In connection with the Debt Conversion Agreement, the Company and Hanmi entered into a Second Amended and Restated Investor’s Rights Agreement (the "Investor Rights Agreement"), which amends and restates the Amended and Restated Investor’s Rights Agreement entered by the parties on January 25, 2024. The Investor Rights Agreement provides, among other things, that Hanmi shall benefit from Rule 144 of the U.S. Securities Act of 1933, as amended ("Rule 144"), such as receiving from the Company a written statement that it has complied with the requirements of Rule 144 and other such information that may be reasonably requested by Hanmi so that it may sell its securities pursuant to Rule 144 without registration. So long as Hanmi owns at least 10% of the Company’s issued and outstanding common shares, Hanmi will have the right to designate for employment one or more individuals that are legally able to work in the United States or Canada (each, an "Hanmi Nominee") to a position or positions within the Company in applicable areas based on each Hanmi Nominee’s skills, education and experience. The parties agreed that the Hanmi Nominee shall be subject to the Company’s usual employment rules, practices, policies, evaluation procedures, as amended from time to time and the Company shall retain the right, in its sole discretion, to terminate such Hanmi Nominee’s appointment with the Company for violations of the Company’s employment rules, practices, policies and procedures. The parties also agreed that the Hanmi Nominee shall be entitled to salary, bonus, vacation, incentive payments and bonuses, expenses, allowances and any applicable benefits in amounts and to the extent consistent with employees of the Company serving or having recently served in a similar capacity with the Company with such amounts to be reimbursed to the Company by Hanmi. In the event that a visa or other permit is required to be obtained to permit the Hanmi Nominee to work in the United States or Canada the parties agreed that the Company would use its commercially reasonable efforts to assist the Hanmi Nominee with obtaining such visa or permit. The parties agreed that upon the nomination of the Hanmi Nominee that the parties would enter into a separate service agreement to outline the specific terms and conditions of the Hanmi Nominee’s appointment.
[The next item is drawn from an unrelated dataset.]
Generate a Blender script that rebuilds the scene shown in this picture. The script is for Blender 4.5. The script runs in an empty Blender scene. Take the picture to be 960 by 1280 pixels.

The Investor Rights Agreement also provides for customary demand and piggyback registration rights to Hanmi. Among other things, Hanmi is entitled to four (4) demand registrations where Hanmi can require the Company to register on a registration statement the common shares it has received in prior issuances, including pursuant to the Debt Conversion Agreement, and common shares issuable upon the exercise of the warrants under which Hanmi is entitled to purchase up to an additional 77,972 common shares. Hanmi was also granted piggyback registration rights where if the Company proposes to file a registration statement, Hanmi, at the Company’s own cost and expense can have such common shares included on that registration statement on the same term and conditions as any similar securities of the Company. Further, upon Hanmi’s request, the Company must provide inspection rights for Hanmi to access the Company’s books and records, and to the Company’s management to the extent that such access to management does not materially interfere with the operations of the Company.

The foregoing is only a summary of the Debt Conversion Agreement and Investor’s Rights Agreement, and does not purport to be complete descriptions. The summaries of the Debt Conversion Agreement and Investor’s Rights Agreement are qualified in their entirety by reference to the Debt Conversion Agreement and Investor’s Rights Agreement, which are attached hereto as Exhibit 10.1 and Exhibit 10.2 respectively, and are incorporated herein by reference.